● Goal of the exercise
Omit all pictures. Copy the rest of the material exactly.

* START Data excerpts *

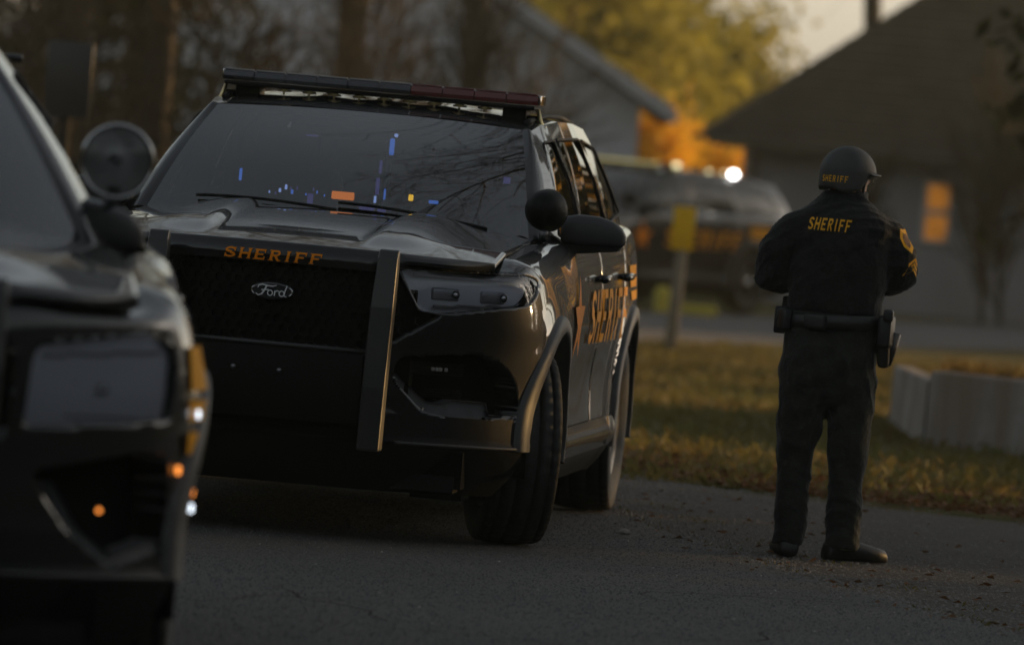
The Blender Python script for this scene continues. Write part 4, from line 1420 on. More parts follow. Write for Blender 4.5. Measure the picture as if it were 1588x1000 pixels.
# ------------------------------------------------------------------ concrete headwall in the verge
hw = empty('culvert_headwall', (2.57, 41.4, gz_(41.4)))
tag(hw, 'low grey concrete headwall standing in the grass at the right edge', 'headwall')
def cblock(name, pts, z0, z1, parent):
    n = len(pts)
    V = [(x - 2.57, y - 41.4, z0) for x, y in pts] + [(x - 2.57, y - 41.4, z1) for x, y in pts]
    F = [tuple(range(n - 1, -1, -1)), tuple(range(n, 2 * n))] + [(k, (k + 1) % n, (k + 1) % n + n, k + n) for k in range(n)]
    o = fix_normals(mesh(name, V, F, 'concrete', parent, False))
    bv = o.modifiers.new('edge', 'BEVEL'); bv.width = .012; bv.segments = 2
    return o
cblock('front_wall', [(2.575, 41.40), (6.6, 33.8 + 4.6), (6.72, 38.62), (2.69, 41.62)], -.25, .455, hw)
cblock('wing_wall', [(2.51, 44.2), (2.565, 41.43), (2.68, 41.64), (2.64, 44.25)], -.25, .395, hw)
V = []
tag(mesh('bank', [(2.70, 41.65, .33), (7.4, 38.65, .38), (7.6, 46.2, -.02), (2.62, 46.6, -.09), (2.66, 44.3, .22)], [(0, 1, 2, 3, 4)], 'soil_grass', None, False), kind='structure')
def bank_area(r):
    return 2.72 + 3.6 * r.rand(), 41.7 + 2.8 * r.rand()
rbk = np.random.RandomState(31); V = []; F = []
for i in range(5200):
    x, y = 2.70 + 3.4 * rbk.rand(), 0
    y0 = 41.62 - (x - 2.69) * .745
    y = y0 + .03 + 3.2 * rbk.rand() ** 1.5
    z = .36 - .10 * max(0, y - y0 - .4)
    h = .05 + .13 * rbk.rand(); a = rbk.rand() * 6.28; k = len(V); w = .010
    V += [(x - w * math.sin(a), y - w * math.cos(a), z), (x + w * math.sin(a), y + w * math.cos(a), z), (x + .4 * h * math.cos(a), y + .4 * h * math.sin(a), z + h)]
    F.append((k, k + 1, k + 2))
mat('dry_grass', (0.17, 0.105, 0.035), 0.8, spec=.1, noise=(1.2, (0.12, 0.085, 0.03), .2), trans=.3)
tag(mesh('bank_grass', V, F, 'dry_grass', None, False), 'dry tawny grass growing on top of the bank behind the concrete headwall', 'grass', kind='stuff')

# ------------------------------------------------------------------ post with a yellow marker
mat('weathered_wood', (0.30, 0.26, 0.20), 0.9, noise=(12, (0.20, 0.17, 0.13), .2), bump=(40, .6, .01))
mat('yellow_plate', (0.85, 0.52, 0.02), 0.6, spec=.2, noise=(6, (0.75, 0.44, 0.015), .2))
sp_ = empty('marker_post', (1.42, 60.4, gz_(60.4)))
tag(sp_, 'weathered post leaning in the verge with a yellow plate on top', 'post')
MB().tube([(0, 0, -.1), (.02, 0, .45), (.035, .0, .92), (.04, .0, 1.30)], [.060, .056, .052, .050], 10).build('post', 'weathered_wood', sp_, True)
pl = MB().box((.028, -.065, 1.105), (.195, .012, .385), 0, .004, Matrix.Rotation(R(1), 4, 'Y')).build('plate', 'yellow_plate', sp_, True)
for zz in (.97, 1.24):
    MB().lathe([(.0, .008), (.008, .007), (.010, 0)], 10, Matrix.Translation((.03, -.071, zz)) @ Matrix.Rotation(R(90), 4, 'X')).build('bolt', 'dull_metal', pl, True)
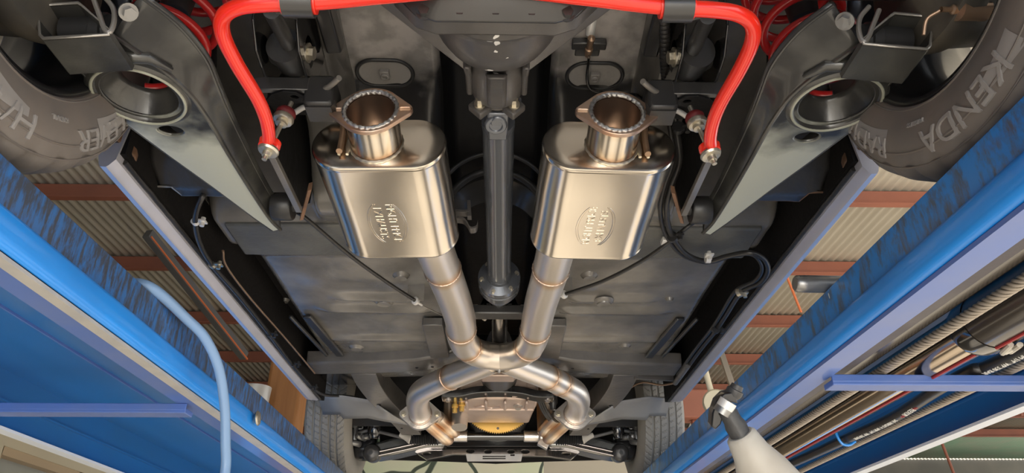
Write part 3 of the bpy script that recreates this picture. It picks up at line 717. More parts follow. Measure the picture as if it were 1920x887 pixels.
# ---- rear axle
AX = .010
hd = MB().lathe((AX, .79, 2.375), (0, 1, 0), [(0, 0), (0, .118), (.02, .120), (.026, .116), (.04, .113), (.07, .108), (.10, .100), (.125, .088), (.15, .066), (.165, .056), (.21, .052), (.25, .050), (.275, .047), (.285, .040), (.285, 0)], 48)
axle = hd.build('differential_housing', M['castiron'], CAR, ang=35)
MB().cyl((-.66, .79, 2.38), (.66, .79, 2.38), .038, 28).build('axle_tube', M['castiron'], CAR)
# flange ring with thick lip and the ribbed cover behind it
poly = [(-.155, .04), (-.150, -.085), (-.115, -.128), (-.085, -.140), (.085, -.140), (.115, -.128), (.150, -.085), (.155, .04), (.10, .14), (-.10, .14)]
MB().prism([(AX+x, .748, 2.375+z) for x, z in poly], (0, .032, 0)).build('housing_flange', M['castiron'], axle, bevel=.005)
MB().loft([[(AX+x*k, y, 2.37+z*k) for x, z in poly] for k, y in ((1.0, .752), (.96, .742), (.82, .715), (.5, .690))]).build('rear_cover', M['black'], axle, bevel=.006)
for x in (-.10, -.05, 0, .05, .10): MB().hexbolt((AX+x, .748, 2.247), (0, -1, -.3), .008, .012).build('cover_bolt', M['black'], axle)
# flat gusset wings from the pinion nose to the axle tubes
for s in (-1, 1):
    pl = [(.028, 1.035, 2.362), (.245, .775, 2.36), (.30, .74, 2.36), (.10, .74, 2.33), (.06, .88, 2.335)]
    MB().prism([V((AX+s*p[0], p[1], p[2])) for p in pl], (0, 0, .012)).build('gusset_wing', M['castiron'], axle, bevel=.002)
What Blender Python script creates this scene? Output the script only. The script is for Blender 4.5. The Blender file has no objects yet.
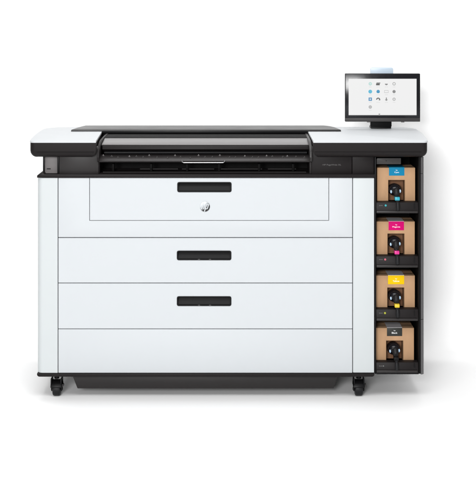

* END Data excerpts *

● Complete answer
The Blender Python script for this scene continues. Write part 4, from line 1420 on. More parts follow. Write for Blender 4.5. Measure the picture as if it were 1588x1000 pixels.
# ------------------------------------------------------------------ concrete headwall in the verge
hw = empty('culvert_headwall', (2.57, 41.4, gz_(41.4)))
tag(hw, 'low grey concrete headwall standing in the grass at the right edge', 'headwall')
def cblock(name, pts, z0, z1, parent):
    n = len(pts)
    V = [(x - 2.57, y - 41.4, z0) for x, y in pts] + [(x - 2.57, y - 41.4, z1) for x, y in pts]
    F = [tuple(range(n - 1, -1, -1)), tuple(range(n, 2 * n))] + [(k, (k + 1) % n, (k + 1) % n + n, k + n) for k in range(n)]
    o = fix_normals(mesh(name, V, F, 'concrete', parent, False))
    bv = o.modifiers.new('edge', 'BEVEL'); bv.width = .012; bv.segments = 2
    return o
cblock('front_wall', [(2.575, 41.40), (6.6, 33.8 + 4.6), (6.72, 38.62), (2.69, 41.62)], -.25, .455, hw)
cblock('wing_wall', [(2.51, 44.2), (2.565, 41.43), (2.68, 41.64), (2.64, 44.25)], -.25, .395, hw)
V = []
tag(mesh('bank', [(2.70, 41.65, .33), (7.4, 38.65, .38), (7.6, 46.2, -.02), (2.62, 46.6, -.09), (2.66, 44.3, .22)], [(0, 1, 2, 3, 4)], 'soil_grass', None, False), kind='structure')
def bank_area(r):
    return 2.72 + 3.6 * r.rand(), 41.7 + 2.8 * r.rand()
rbk = np.random.RandomState(31); V = []; F = []
for i in range(5200):
    x, y = 2.70 + 3.4 * rbk.rand(), 0
    y0 = 41.62 - (x - 2.69) * .745
    y = y0 + .03 + 3.2 * rbk.rand() ** 1.5
    z = .36 - .10 * max(0, y - y0 - .4)
    h = .05 + .13 * rbk.rand(); a = rbk.rand() * 6.28; k = len(V); w = .010
    V += [(x - w * math.sin(a), y - w * math.cos(a), z), (x + w * math.sin(a), y + w * math.cos(a), z), (x + .4 * h * math.cos(a), y + .4 * h * math.sin(a), z + h)]
    F.append((k, k + 1, k + 2))
mat('dry_grass', (0.17, 0.105, 0.035), 0.8, spec=.1, noise=(1.2, (0.12, 0.085, 0.03), .2), trans=.3)
tag(mesh('bank_grass', V, F, 'dry_grass', None, False), 'dry tawny grass growing on top of the bank behind the concrete headwall', 'grass', kind='stuff')

# ------------------------------------------------------------------ post with a yellow marker
mat('weathered_wood', (0.30, 0.26, 0.20), 0.9, noise=(12, (0.20, 0.17, 0.13), .2), bump=(40, .6, .01))
mat('yellow_plate', (0.85, 0.52, 0.02), 0.6, spec=.2, noise=(6, (0.75, 0.44, 0.015), .2))
sp_ = empty('marker_post', (1.42, 60.4, gz_(60.4)))
tag(sp_, 'weathered post leaning in the verge with a yellow plate on top', 'post')
MB().tube([(0, 0, -.1), (.02, 0, .45), (.035, .0, .92), (.04, .0, 1.30)], [.060, .056, .052, .050], 10).build('post', 'weathered_wood', sp_, True)
pl = MB().box((.028, -.065, 1.105), (.195, .012, .385), 0, .004, Matrix.Rotation(R(1), 4, 'Y')).build('plate', 'yellow_plate', sp_, True)
for zz in (.97, 1.24):
    MB().lathe([(.0, .008), (.008, .007), (.010, 0)], 10, Matrix.Translation((.03, -.071, zz)) @ Matrix.Rotation(R(90), 4, 'X')).build('bolt', 'dull_metal', pl, True)
Write part 3 of the bpy script that recreates this picture. It picks up at line 717. More parts follow. Measure the picture as if it were 1920x887 pixels.
# ---- rear axle
AX = .010
hd = MB().lathe((AX, .79, 2.375), (0, 1, 0), [(0, 0), (0, .118), (.02, .120), (.026, .116), (.04, .113), (.07, .108), (.10, .100), (.125, .088), (.15, .066), (.165, .056), (.21, .052), (.25, .050), (.275, .047), (.285, .040), (.285, 0)], 48)
axle = hd.build('differential_housing', M['castiron'], CAR, ang=35)
MB().cyl((-.66, .79, 2.38), (.66, .79, 2.38), .038, 28).build('axle_tube', M['castiron'], CAR)
# flange ring with thick lip and the ribbed cover behind it
poly = [(-.155, .04), (-.150, -.085), (-.115, -.128), (-.085, -.140), (.085, -.140), (.115, -.128), (.150, -.085), (.155, .04), (.10, .14), (-.10, .14)]
MB().prism([(AX+x, .748, 2.375+z) for x, z in poly], (0, .032, 0)).build('housing_flange', M['castiron'], axle, bevel=.005)
MB().loft([[(AX+x*k, y, 2.37+z*k) for x, z in poly] for k, y in ((1.0, .752), (.96, .742), (.82, .715), (.5, .690))]).build('rear_cover', M['black'], axle, bevel=.006)
for x in (-.10, -.05, 0, .05, .10): MB().hexbolt((AX+x, .748, 2.247), (0, -1, -.3), .008, .012).build('cover_bolt', M['black'], axle)
# flat gusset wings from the pinion nose to the axle tubes
for s in (-1, 1):
    pl = [(.028, 1.035, 2.362), (.245, .775, 2.36), (.30, .74, 2.36), (.10, .74, 2.33), (.06, .88, 2.335)]
    MB().prism([V((AX+s*p[0], p[1], p[2])) for p in pl], (0, 0, .012)).build('gusset_wing', M['castiron'], axle, bevel=.002)
What Blender Python script creates this scene? Output the script only. The script is for Blender 4.5. The Blender file has no objects yet.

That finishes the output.